An economics graduate student in the West Virginia University College of Business and Economics has won a prestigious academic award.

Juan Sebastian Leguizamon was named the Barry M. Moriarty Student Paper Winner for his paper “Yardstick Competition and Government Political Structure: Evidence from State Welfare Spending” at a recent meeting of the Southern Regional Science Association in Washington, D.C.

Using per capita data on public welfare expenditures from 1997 to 2006, Leguizamon examined the relationship between political parties in state governments, welfare expenditures and adjoining states’ expenditures for welfare.

According to the literature, because of competition for votes and voters, politicians look at adjoining states’ expenditures for welfare before making decisions on welfare expenditures in their states.

“Based on the data, I find that politicians not only look at neighboring states before setting the levels of public expenditures in their home state, but such interdependence among U.S. states varies according to the structure of political structure. In other words, when compared to state governments that are politically divided, unified state governments react differently to neighboring states’ policies,” said Leguizamon, who is from Bogota, Colombia.

Leguizamon, who is in his fourth year of graduate studies, has worked for the Bureau of Business and Economic Research as a research assistant where he co-authored several reports, including two on the work experience of college graduates in West Virginia.

He has been teaching undergraduate courses in economics at WVU for three semesters.
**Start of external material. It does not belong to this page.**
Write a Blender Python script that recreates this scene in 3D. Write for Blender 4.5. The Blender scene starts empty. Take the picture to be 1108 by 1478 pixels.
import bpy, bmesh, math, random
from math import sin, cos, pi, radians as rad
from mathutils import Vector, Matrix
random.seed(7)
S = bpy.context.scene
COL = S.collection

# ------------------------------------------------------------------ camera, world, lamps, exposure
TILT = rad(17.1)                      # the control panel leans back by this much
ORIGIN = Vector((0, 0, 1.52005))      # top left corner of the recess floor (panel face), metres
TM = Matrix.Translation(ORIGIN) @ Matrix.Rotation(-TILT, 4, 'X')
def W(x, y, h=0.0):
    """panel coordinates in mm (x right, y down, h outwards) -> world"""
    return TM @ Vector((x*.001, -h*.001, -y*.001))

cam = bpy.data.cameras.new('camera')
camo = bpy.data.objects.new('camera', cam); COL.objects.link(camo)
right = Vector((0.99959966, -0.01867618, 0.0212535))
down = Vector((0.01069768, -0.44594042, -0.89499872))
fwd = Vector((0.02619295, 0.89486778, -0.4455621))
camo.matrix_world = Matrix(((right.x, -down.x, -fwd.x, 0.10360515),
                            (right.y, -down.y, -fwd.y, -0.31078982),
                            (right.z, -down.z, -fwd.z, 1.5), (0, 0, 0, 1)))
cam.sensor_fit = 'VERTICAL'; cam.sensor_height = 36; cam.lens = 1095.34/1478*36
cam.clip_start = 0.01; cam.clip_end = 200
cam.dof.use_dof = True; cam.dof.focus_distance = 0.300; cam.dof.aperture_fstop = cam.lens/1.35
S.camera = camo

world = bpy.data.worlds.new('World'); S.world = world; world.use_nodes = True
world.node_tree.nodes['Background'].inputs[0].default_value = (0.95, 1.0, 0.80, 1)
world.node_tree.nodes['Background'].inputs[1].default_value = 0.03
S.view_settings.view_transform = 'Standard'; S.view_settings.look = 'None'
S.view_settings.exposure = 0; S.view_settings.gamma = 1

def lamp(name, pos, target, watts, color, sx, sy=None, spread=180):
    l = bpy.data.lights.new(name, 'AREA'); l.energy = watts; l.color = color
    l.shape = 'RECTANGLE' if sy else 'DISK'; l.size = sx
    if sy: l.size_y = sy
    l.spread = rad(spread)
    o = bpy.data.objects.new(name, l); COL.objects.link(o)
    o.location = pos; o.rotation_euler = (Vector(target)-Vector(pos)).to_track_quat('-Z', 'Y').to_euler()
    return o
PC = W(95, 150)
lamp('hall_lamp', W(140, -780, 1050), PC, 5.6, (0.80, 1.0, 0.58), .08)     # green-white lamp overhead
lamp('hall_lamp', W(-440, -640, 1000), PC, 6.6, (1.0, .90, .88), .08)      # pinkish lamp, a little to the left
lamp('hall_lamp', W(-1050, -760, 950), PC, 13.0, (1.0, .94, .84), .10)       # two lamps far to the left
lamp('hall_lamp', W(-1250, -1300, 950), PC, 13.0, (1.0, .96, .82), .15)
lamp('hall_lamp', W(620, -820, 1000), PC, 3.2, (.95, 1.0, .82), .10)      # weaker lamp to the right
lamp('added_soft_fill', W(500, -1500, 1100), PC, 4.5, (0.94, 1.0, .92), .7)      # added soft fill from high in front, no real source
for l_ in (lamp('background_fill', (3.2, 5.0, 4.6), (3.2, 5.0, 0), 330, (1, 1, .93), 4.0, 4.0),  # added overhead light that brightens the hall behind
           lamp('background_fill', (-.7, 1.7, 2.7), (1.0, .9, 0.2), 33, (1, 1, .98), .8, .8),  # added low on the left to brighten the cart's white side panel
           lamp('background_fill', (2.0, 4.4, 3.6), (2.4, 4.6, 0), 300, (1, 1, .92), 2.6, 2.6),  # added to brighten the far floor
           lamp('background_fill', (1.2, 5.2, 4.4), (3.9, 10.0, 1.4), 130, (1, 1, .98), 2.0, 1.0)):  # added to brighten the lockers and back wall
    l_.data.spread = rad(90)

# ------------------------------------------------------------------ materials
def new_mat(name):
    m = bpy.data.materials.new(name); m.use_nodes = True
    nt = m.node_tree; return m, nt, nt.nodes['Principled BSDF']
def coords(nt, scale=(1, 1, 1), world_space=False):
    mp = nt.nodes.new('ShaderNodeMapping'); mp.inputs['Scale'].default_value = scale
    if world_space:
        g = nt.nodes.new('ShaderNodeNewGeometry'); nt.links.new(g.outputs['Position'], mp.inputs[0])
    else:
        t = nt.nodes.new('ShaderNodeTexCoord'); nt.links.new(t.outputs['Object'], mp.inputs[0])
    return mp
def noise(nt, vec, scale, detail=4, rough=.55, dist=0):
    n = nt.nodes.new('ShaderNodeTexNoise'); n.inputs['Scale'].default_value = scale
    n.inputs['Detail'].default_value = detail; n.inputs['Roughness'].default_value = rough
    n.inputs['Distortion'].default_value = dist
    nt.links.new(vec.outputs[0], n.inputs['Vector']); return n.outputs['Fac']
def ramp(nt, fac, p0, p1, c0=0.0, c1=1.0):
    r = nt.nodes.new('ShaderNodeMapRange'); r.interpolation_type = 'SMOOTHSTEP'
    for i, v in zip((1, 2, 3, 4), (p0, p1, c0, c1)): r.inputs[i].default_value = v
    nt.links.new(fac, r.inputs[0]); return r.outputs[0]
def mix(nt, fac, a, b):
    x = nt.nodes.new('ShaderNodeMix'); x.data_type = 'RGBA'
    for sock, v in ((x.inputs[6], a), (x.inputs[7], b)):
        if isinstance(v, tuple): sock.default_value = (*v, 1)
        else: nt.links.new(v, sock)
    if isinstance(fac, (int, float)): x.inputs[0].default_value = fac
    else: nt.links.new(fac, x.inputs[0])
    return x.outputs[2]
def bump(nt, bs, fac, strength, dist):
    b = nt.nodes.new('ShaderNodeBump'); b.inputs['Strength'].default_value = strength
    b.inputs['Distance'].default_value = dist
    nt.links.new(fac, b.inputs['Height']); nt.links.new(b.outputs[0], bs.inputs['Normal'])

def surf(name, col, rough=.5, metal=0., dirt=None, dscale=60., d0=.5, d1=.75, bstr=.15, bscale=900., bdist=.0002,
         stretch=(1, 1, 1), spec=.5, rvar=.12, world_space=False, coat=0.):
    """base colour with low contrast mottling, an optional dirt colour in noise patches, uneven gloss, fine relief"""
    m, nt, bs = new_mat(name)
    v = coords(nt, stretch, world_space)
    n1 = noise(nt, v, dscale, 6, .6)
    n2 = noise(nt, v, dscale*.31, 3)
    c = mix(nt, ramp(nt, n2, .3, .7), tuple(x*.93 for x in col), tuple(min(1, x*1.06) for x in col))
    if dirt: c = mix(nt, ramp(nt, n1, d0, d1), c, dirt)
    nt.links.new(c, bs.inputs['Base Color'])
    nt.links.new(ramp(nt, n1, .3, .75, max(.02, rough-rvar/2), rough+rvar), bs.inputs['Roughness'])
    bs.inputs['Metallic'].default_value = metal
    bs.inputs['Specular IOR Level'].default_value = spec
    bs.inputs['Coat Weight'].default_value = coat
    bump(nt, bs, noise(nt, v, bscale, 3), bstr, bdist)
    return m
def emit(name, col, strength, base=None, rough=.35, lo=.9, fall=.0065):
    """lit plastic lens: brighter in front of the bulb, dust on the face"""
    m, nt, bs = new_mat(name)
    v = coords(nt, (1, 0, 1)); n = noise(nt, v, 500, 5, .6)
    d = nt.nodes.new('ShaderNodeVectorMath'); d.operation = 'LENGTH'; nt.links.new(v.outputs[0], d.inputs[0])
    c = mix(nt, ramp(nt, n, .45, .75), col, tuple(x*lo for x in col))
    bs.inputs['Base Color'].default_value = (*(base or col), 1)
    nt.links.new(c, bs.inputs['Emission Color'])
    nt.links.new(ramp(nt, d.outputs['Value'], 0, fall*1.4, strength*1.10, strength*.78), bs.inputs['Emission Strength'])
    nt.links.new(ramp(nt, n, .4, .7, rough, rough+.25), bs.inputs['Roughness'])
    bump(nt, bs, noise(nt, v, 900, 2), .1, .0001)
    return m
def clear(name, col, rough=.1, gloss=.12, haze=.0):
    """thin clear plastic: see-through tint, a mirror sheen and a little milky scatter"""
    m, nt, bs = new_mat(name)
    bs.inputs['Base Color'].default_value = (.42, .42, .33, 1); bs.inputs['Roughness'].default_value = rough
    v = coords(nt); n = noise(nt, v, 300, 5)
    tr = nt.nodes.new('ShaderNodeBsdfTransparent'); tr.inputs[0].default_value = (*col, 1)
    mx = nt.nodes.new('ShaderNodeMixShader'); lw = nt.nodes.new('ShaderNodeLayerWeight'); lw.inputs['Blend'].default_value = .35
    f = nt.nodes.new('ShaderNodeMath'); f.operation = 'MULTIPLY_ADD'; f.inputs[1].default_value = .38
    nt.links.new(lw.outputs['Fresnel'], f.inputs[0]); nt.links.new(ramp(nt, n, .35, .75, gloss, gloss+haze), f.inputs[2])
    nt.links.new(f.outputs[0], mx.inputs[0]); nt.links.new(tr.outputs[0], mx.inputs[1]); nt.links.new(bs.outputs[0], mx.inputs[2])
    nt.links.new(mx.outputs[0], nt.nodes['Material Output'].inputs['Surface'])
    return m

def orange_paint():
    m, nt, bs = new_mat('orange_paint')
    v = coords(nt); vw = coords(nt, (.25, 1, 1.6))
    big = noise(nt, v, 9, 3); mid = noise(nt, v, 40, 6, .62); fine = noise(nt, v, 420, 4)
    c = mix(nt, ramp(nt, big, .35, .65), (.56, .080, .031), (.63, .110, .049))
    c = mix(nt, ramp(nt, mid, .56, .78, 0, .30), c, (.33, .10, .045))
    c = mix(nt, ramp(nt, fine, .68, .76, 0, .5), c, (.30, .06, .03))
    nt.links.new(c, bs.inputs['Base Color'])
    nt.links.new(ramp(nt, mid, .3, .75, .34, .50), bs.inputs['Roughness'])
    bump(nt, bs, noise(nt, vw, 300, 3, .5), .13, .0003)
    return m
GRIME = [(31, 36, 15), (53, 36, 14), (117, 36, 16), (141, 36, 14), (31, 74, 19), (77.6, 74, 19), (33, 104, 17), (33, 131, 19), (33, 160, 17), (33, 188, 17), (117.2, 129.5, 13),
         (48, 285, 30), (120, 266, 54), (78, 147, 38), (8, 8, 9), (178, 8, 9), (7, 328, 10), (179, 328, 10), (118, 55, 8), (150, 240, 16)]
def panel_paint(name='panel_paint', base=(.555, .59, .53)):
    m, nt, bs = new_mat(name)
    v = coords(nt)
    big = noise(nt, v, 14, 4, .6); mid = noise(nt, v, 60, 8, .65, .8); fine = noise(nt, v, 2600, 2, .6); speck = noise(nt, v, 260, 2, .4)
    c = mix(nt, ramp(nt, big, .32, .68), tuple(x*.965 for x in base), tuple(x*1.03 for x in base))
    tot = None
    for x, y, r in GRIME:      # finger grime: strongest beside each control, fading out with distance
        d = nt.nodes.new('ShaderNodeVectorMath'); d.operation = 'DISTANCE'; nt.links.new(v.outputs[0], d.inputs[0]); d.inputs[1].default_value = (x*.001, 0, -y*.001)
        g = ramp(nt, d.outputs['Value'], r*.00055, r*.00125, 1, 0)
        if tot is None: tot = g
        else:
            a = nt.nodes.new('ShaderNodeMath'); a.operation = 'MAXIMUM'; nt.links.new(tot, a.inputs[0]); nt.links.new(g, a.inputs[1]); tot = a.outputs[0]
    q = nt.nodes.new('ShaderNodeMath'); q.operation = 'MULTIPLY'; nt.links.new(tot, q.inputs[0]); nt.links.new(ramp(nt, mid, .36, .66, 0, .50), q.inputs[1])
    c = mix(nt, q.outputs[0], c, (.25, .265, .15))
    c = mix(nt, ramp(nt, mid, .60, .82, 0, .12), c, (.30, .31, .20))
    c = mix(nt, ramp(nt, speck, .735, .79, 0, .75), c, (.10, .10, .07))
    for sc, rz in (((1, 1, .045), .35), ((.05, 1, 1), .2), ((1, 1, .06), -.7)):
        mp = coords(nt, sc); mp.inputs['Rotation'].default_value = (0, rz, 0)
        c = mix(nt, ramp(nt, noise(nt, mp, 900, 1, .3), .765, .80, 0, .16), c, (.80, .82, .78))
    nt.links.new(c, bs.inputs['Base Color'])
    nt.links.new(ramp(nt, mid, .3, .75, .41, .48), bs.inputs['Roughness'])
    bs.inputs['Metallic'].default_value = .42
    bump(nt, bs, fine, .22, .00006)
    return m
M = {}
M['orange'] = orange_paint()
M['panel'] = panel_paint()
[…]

His research interests are public economics, urban/regional economics, and applied econometrics. His faculty mentors are Dr. Russ Sobel and Dr. Donald Lacombe.
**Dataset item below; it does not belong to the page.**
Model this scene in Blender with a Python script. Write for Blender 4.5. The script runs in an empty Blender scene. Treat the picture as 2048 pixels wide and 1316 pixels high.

“Sebastian was the first graduate student I worked with at WVU and had learned a lot of spatial econometrics on his own without any formal classes in the subject,” Lacombe said. “WVU has had a long tradition in supporting graduate students interested in spatial analysis and its continued commitment to this area is bearing fruit. Sebastian’s award will hopefully be the start of many successful future endeavors in this area.”